### Given request
Output the data below in full, character for character.

* START *

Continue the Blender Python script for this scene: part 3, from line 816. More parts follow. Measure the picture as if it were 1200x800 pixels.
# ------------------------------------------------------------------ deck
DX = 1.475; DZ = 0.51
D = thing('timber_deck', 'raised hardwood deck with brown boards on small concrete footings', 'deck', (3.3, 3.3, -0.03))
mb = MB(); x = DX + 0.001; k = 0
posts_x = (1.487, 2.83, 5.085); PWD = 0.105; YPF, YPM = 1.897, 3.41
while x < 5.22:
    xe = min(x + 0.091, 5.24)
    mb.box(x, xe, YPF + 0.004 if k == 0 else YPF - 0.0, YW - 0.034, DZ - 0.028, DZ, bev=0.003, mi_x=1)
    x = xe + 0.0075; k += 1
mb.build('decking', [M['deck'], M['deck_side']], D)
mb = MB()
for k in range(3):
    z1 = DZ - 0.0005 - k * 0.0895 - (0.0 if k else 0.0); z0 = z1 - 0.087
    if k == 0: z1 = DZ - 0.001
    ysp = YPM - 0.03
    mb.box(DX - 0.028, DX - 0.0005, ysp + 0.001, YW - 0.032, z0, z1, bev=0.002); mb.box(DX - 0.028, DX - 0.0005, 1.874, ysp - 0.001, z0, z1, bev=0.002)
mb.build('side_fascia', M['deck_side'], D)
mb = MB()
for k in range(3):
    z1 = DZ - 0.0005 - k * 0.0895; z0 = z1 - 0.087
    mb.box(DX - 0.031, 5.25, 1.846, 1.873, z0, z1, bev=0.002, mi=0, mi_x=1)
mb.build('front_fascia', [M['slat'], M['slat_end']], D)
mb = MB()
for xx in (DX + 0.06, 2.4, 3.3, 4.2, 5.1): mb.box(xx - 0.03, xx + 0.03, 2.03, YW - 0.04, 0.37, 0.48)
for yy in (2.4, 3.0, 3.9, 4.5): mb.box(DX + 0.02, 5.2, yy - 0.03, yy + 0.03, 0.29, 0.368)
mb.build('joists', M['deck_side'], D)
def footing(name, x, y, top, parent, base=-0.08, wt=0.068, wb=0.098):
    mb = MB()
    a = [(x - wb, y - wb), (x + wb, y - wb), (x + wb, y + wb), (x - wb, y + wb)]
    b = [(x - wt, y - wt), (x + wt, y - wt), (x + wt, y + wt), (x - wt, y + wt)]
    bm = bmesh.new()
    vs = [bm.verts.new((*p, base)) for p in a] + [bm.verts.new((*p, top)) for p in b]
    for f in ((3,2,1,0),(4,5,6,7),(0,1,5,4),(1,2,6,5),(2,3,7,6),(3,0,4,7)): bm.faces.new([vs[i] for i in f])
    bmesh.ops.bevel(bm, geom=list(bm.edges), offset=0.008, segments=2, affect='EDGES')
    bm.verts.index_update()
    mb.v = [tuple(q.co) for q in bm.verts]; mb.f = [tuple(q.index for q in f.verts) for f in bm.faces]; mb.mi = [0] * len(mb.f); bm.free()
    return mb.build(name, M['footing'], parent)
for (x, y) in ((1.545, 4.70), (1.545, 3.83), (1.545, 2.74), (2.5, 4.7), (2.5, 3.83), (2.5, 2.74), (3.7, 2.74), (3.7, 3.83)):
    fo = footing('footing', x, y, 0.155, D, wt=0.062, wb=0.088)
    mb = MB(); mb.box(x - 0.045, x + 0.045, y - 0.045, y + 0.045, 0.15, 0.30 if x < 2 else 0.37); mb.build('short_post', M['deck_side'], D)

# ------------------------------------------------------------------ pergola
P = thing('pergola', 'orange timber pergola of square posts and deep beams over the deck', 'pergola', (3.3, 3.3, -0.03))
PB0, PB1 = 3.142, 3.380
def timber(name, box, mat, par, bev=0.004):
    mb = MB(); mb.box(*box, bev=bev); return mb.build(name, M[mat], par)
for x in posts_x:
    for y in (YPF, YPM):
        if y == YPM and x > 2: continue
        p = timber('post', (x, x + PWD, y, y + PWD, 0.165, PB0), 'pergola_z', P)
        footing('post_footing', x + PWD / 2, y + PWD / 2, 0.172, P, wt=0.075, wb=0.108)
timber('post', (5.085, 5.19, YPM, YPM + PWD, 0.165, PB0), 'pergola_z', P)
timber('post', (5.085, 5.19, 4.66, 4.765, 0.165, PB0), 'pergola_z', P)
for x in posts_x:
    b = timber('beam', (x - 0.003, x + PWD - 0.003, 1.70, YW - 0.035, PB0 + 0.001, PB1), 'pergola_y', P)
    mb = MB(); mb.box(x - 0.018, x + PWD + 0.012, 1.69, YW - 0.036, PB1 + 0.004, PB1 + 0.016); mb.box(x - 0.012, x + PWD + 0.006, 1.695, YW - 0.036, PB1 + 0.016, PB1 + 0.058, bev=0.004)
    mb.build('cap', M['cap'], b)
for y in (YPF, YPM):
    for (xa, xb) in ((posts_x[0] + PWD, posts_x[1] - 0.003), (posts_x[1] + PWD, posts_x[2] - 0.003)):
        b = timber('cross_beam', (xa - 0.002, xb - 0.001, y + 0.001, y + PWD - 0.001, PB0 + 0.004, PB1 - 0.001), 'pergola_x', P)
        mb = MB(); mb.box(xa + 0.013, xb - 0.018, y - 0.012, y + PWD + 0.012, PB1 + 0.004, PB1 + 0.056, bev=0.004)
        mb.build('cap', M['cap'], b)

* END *

### Exercise result
Continue the Blender Python script for this scene: part 3, from line 816. More parts follow. Measure the picture as if it were 1200x800 pixels.
# ------------------------------------------------------------------ deck
DX = 1.475; DZ = 0.51
D = thing('timber_deck', 'raised hardwood deck with brown boards on small concrete footings', 'deck', (3.3, 3.3, -0.03))
mb = MB(); x = DX + 0.001; k = 0
posts_x = (1.487, 2.83, 5.085); PWD = 0.105; YPF, YPM = 1.897, 3.41
while x < 5.22:
    xe = min(x + 0.091, 5.24)
    mb.box(x, xe, YPF + 0.004 if k == 0 else YPF - 0.0, YW - 0.034, DZ - 0.028, DZ, bev=0.003, mi_x=1)
    x = xe + 0.0075; k += 1
mb.build('decking', [M['deck'], M['deck_side']], D)
mb = MB()
for k in range(3):
    z1 = DZ - 0.0005 - k * 0.0895 - (0.0 if k else 0.0); z0 = z1 - 0.087
    if k == 0: z1 = DZ - 0.001
    ysp = YPM - 0.03
    mb.box(DX - 0.028, DX - 0.0005, ysp + 0.001, YW - 0.032, z0, z1, bev=0.002); mb.box(DX - 0.028, DX - 0.0005, 1.874, ysp - 0.001, z0, z1, bev=0.002)
mb.build('side_fascia', M['deck_side'], D)
mb = MB()
for k in range(3):
    z1 = DZ - 0.0005 - k * 0.0895; z0 = z1 - 0.087
    mb.box(DX - 0.031, 5.25, 1.846, 1.873, z0, z1, bev=0.002, mi=0, mi_x=1)
mb.build('front_fascia', [M['slat'], M['slat_end']], D)
mb = MB()
for xx in (DX + 0.06, 2.4, 3.3, 4.2, 5.1): mb.box(xx - 0.03, xx + 0.03, 2.03, YW - 0.04, 0.37, 0.48)
for yy in (2.4, 3.0, 3.9, 4.5): mb.box(DX + 0.02, 5.2, yy - 0.03, yy + 0.03, 0.29, 0.368)
mb.build('joists', M['deck_side'], D)
def footing(name, x, y, top, parent, base=-0.08, wt=0.068, wb=0.098):
    mb = MB()
    a = [(x - wb, y - wb), (x + wb, y - wb), (x + wb, y + wb), (x - wb, y + wb)]
    b = [(x - wt, y - wt), (x + wt, y - wt), (x + wt, y + wt), (x - wt, y + wt)]
    bm = bmesh.new()
    vs = [bm.verts.new((*p, base)) for p in a] + [bm.verts.new((*p, top)) for p in b]
    for f in ((3,2,1,0),(4,5,6,7),(0,1,5,4),(1,2,6,5),(2,3,7,6),(3,0,4,7)): bm.faces.new([vs[i] for i in f])
    bmesh.ops.bevel(bm, geom=list(bm.edges), offset=0.008, segments=2, affect='EDGES')
    bm.verts.index_update()
    mb.v = [tuple(q.co) for q in bm.verts]; mb.f = [tuple(q.index for q in f.verts) for f in bm.faces]; mb.mi = [0] * len(mb.f); bm.free()
    return mb.build(name, M['footing'], parent)
for (x, y) in ((1.545, 4.70), (1.545, 3.83), (1.545, 2.74), (2.5, 4.7), (2.5, 3.83), (2.5, 2.74), (3.7, 2.74), (3.7, 3.83)):
    fo = footing('footing', x, y, 0.155, D, wt=0.062, wb=0.088)
    mb = MB(); mb.box(x - 0.045, x + 0.045, y - 0.045, y + 0.045, 0.15, 0.30 if x < 2 else 0.37); mb.build('short_post', M['deck_side'], D)

# ------------------------------------------------------------------ pergola
P = thing('pergola', 'orange timber pergola of square posts and deep beams over the deck', 'pergola', (3.3, 3.3, -0.03))
PB0, PB1 = 3.142, 3.380
def timber(name, box, mat, par, bev=0.004):
    mb = MB(); mb.box(*box, bev=bev); return mb.build(name, M[mat], par)
for x in posts_x:
    for y in (YPF, YPM):
        if y == YPM and x > 2: continue
        p = timber('post', (x, x + PWD, y, y + PWD, 0.165, PB0), 'pergola_z', P)
        footing('post_footing', x + PWD / 2, y + PWD / 2, 0.172, P, wt=0.075, wb=0.108)
timber('post', (5.085, 5.19, YPM, YPM + PWD, 0.165, PB0), 'pergola_z', P)
timber('post', (5.085, 5.19, 4.66, 4.765, 0.165, PB0), 'pergola_z', P)
for x in posts_x:
    b = timber('beam', (x - 0.003, x + PWD - 0.003, 1.70, YW - 0.035, PB0 + 0.001, PB1), 'pergola_y', P)
    mb = MB(); mb.box(x - 0.018, x + PWD + 0.012, 1.69, YW - 0.036, PB1 + 0.004, PB1 + 0.016); mb.box(x - 0.012, x + PWD + 0.006, 1.695, YW - 0.036, PB1 + 0.016, PB1 + 0.058, bev=0.004)
    mb.build('cap', M['cap'], b)
for y in (YPF, YPM):
    for (xa, xb) in ((posts_x[0] + PWD, posts_x[1] - 0.003), (posts_x[1] + PWD, posts_x[2] - 0.003)):
        b = timber('cross_beam', (xa - 0.002, xb - 0.001, y + 0.001, y + PWD - 0.001, PB0 + 0.004, PB1 - 0.001), 'pergola_x', P)
        mb = MB(); mb.box(xa + 0.013, xb - 0.018, y - 0.012, y + PWD + 0.012, PB1 + 0.004, PB1 + 0.056, bev=0.004)
        mb.build('cap', M['cap'], b)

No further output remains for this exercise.